The Defendant succeeded on its appeal for damages for wrongful arrest and the court awarded the Defendant damages on the basis that, inter alia, the Plaintiff must have known that there was no factual or legal basis upon which it should be entitled to arrest the vessel. In particular:

  1. The Plaintiff knew there was no basis upon which it could establish that OW Singapore was the Defendant’s agent, since it knew that the Defendant had contracted with OW China and that OW China had contracted with OW Singapore;
  2. The Plaintiff’s cognisance of the true state of affairs was borne out, inter alia, by the fact that it had also filed a claim in an equivalent amount against OW Singapore; and
  3. The court also found that the Plaintiff’s case was, in part, founded on a false foundation since the Plaintiffs had, in seeking to progress their case on agency, falsely identified information as having come from the Defendant via OW Singapore when, in actual fact, that information had emanated from the Plaintiff itself.

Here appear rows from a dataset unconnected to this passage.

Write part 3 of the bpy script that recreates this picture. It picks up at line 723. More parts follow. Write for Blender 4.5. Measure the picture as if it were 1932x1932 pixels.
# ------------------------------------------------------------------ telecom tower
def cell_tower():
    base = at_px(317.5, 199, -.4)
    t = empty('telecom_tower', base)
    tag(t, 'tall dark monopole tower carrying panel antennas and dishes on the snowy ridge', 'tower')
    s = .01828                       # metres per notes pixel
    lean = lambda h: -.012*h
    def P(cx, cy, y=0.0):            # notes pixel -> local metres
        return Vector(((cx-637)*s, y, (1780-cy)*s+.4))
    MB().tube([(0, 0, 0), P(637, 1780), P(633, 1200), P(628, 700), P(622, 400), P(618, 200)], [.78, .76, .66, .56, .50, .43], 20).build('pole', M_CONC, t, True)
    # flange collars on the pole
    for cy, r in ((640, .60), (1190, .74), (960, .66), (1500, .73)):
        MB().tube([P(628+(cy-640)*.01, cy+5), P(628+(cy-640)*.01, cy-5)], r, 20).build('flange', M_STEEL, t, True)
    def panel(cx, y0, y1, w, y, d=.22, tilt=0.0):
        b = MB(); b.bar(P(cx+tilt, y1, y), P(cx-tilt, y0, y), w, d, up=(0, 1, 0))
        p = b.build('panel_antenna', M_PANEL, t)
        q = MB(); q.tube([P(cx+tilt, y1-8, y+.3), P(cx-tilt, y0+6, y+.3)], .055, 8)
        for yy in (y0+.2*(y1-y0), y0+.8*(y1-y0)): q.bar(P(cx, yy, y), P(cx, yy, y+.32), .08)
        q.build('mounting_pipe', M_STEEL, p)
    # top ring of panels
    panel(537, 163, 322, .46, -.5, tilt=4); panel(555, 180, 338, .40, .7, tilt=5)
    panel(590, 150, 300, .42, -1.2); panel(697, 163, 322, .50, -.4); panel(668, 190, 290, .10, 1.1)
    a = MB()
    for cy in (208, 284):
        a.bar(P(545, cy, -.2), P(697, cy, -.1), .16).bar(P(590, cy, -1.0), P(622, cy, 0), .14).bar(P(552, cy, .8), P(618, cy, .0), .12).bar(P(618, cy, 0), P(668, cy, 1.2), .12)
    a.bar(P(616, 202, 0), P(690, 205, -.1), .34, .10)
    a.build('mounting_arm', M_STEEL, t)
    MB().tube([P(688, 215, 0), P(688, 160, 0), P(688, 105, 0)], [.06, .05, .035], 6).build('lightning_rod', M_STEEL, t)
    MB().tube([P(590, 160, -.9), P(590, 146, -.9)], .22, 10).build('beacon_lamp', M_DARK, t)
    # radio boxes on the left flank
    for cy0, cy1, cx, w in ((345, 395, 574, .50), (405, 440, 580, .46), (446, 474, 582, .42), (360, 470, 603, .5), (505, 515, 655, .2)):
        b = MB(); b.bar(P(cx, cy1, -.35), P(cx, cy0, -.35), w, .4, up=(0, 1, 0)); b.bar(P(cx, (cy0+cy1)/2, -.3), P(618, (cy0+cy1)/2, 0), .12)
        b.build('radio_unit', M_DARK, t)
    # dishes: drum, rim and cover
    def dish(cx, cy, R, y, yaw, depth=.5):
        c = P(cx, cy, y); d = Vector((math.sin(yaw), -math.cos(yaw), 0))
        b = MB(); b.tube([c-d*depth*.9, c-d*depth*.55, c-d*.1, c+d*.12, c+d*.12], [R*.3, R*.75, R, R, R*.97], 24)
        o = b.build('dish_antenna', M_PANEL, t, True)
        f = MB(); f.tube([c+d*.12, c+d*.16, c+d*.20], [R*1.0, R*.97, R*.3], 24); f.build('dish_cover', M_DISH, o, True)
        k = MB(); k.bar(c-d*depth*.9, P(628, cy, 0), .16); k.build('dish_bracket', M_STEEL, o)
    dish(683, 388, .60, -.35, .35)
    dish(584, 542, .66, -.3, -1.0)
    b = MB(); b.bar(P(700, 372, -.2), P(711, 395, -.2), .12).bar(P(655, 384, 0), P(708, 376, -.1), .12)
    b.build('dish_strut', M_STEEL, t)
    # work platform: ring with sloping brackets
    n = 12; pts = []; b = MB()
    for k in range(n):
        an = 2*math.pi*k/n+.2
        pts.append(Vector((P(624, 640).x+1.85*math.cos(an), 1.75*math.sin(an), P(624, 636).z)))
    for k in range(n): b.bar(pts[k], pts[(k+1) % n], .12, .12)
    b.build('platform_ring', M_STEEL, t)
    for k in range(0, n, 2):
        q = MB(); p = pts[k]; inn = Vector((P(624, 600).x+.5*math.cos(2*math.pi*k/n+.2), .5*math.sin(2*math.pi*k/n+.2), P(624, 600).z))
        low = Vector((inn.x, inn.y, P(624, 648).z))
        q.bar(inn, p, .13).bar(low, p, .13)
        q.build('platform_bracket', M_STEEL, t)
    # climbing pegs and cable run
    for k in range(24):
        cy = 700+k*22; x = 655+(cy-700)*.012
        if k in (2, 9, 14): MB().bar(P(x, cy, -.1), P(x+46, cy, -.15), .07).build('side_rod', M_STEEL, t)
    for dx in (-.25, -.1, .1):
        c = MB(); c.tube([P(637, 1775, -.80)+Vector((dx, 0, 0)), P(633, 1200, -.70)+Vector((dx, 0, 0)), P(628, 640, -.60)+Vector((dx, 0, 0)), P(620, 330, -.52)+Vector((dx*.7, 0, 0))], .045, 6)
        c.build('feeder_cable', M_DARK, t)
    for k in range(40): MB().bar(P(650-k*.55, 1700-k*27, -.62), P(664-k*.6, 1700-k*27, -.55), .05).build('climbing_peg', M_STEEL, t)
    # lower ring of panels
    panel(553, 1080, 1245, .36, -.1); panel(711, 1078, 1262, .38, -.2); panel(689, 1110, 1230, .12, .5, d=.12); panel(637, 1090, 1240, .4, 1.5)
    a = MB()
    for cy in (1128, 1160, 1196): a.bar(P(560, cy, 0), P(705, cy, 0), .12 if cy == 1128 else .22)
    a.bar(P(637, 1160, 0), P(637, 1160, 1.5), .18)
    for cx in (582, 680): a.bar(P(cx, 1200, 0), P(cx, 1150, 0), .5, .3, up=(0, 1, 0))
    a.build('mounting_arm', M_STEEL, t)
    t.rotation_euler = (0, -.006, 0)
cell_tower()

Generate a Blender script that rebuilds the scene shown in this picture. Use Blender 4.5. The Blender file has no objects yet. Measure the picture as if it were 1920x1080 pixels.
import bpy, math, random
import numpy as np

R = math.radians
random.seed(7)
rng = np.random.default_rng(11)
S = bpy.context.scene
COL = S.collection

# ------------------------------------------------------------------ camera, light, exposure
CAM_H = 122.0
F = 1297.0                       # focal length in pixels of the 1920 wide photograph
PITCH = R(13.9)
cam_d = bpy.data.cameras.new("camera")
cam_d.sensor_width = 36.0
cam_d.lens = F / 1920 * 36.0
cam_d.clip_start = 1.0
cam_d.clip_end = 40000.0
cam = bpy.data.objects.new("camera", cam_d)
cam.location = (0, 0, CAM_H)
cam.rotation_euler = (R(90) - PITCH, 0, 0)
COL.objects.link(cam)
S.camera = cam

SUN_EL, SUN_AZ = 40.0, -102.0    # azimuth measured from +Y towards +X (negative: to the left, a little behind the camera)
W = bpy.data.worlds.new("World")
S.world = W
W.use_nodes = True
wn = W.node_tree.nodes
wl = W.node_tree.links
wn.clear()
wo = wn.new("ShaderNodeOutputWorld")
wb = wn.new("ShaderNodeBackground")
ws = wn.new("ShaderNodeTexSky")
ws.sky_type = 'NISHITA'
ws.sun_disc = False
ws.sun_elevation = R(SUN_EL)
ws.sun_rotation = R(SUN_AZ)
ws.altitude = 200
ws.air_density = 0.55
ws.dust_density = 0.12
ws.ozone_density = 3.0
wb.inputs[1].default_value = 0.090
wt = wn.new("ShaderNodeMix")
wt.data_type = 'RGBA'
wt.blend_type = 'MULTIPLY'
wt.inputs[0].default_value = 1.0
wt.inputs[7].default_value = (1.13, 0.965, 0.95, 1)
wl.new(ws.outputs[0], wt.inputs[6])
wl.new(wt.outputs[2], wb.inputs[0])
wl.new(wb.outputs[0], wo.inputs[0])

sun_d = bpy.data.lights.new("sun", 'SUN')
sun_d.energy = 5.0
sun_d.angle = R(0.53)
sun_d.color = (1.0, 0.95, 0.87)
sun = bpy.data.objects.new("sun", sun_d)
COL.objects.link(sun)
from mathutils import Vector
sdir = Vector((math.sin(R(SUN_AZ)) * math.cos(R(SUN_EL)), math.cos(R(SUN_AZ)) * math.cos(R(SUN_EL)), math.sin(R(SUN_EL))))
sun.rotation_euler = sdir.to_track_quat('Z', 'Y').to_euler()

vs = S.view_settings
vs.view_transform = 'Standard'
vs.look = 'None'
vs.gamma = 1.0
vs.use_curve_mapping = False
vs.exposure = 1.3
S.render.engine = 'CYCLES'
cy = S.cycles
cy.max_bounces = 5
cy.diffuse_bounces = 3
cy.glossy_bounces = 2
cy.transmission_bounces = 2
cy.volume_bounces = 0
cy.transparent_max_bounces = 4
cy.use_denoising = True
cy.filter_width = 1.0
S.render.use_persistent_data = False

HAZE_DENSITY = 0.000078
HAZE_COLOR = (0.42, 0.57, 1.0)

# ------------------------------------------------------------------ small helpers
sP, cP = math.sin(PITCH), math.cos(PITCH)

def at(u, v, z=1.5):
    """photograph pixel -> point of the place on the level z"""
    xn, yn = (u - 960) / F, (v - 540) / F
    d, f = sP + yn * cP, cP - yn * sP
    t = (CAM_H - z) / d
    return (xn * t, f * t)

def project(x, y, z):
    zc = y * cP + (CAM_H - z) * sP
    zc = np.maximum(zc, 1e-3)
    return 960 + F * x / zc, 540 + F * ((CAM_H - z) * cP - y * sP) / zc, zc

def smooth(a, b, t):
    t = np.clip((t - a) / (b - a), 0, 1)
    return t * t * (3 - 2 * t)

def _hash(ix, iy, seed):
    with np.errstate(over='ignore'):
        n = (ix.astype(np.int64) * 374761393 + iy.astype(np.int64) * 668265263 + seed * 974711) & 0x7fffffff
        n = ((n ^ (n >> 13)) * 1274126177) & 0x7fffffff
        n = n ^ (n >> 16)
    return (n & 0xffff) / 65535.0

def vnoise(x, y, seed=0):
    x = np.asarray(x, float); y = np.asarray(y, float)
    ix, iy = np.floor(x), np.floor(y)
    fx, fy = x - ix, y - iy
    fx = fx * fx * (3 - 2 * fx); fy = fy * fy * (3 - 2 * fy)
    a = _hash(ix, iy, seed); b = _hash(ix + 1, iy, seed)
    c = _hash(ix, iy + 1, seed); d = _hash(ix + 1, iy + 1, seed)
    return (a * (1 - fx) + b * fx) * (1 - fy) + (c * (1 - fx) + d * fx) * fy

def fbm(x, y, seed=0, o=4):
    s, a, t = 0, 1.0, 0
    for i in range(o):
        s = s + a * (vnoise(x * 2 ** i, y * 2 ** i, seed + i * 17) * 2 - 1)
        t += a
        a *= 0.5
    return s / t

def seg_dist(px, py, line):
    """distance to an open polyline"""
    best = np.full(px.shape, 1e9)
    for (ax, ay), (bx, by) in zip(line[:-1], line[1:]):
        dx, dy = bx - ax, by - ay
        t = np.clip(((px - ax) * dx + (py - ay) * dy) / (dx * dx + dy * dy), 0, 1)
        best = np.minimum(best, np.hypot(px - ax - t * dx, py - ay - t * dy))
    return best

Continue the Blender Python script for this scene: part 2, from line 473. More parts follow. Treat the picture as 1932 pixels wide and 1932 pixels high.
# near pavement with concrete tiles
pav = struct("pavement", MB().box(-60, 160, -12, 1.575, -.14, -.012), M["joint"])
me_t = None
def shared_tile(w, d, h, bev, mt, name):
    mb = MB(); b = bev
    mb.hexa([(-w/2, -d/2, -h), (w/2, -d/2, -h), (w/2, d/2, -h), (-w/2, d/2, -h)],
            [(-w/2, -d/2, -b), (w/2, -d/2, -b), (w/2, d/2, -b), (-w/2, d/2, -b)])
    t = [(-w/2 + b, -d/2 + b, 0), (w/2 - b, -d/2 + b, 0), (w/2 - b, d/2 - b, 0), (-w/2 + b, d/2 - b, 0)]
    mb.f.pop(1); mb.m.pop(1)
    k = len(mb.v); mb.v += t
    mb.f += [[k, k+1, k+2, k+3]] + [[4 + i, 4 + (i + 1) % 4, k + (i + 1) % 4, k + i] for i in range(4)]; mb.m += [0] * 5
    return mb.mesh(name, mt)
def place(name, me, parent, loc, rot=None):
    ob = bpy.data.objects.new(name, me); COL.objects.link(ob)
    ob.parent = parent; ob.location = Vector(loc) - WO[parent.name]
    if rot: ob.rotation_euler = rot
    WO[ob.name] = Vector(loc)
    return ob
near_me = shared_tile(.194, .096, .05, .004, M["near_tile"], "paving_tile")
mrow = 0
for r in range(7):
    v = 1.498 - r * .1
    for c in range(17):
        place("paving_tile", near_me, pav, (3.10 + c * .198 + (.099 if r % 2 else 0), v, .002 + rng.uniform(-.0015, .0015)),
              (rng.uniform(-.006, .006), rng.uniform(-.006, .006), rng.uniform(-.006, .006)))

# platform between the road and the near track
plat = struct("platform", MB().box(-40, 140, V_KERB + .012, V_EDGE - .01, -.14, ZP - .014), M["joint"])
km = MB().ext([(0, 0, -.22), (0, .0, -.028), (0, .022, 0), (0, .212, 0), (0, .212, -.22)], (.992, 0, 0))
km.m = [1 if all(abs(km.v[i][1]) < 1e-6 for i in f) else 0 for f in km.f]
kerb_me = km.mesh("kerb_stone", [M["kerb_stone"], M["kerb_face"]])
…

Reed Smith and its formal law alliance partner Resource Law understand that the courts have refused the Plaintiff leave to appeal in this case.

Conclusion As noted above, the Singapore courts have not, to date, been required to consider the legal issues which have recently come before the English courts in the Res Cogitans. In particular, they have not examined whether the Purchaser-Seller contract is a contract for the sale of goods within the meaning of s.2(1) of the Singapore Sale of Goods Act (Cap 393), similarly worded to the English Sale of Goods Act 1979, or whether that agreement forms a contract sui generis.

Notwithstanding, the cases do indicate that the Singapore courts are no more likely to be sympathetic to the plight of the owners and physical bunker suppliers than the UK courts have been and the remedy for physical bunkers suppliers most probably lies in proving their claims in insolvency proceedings against OW Bunker.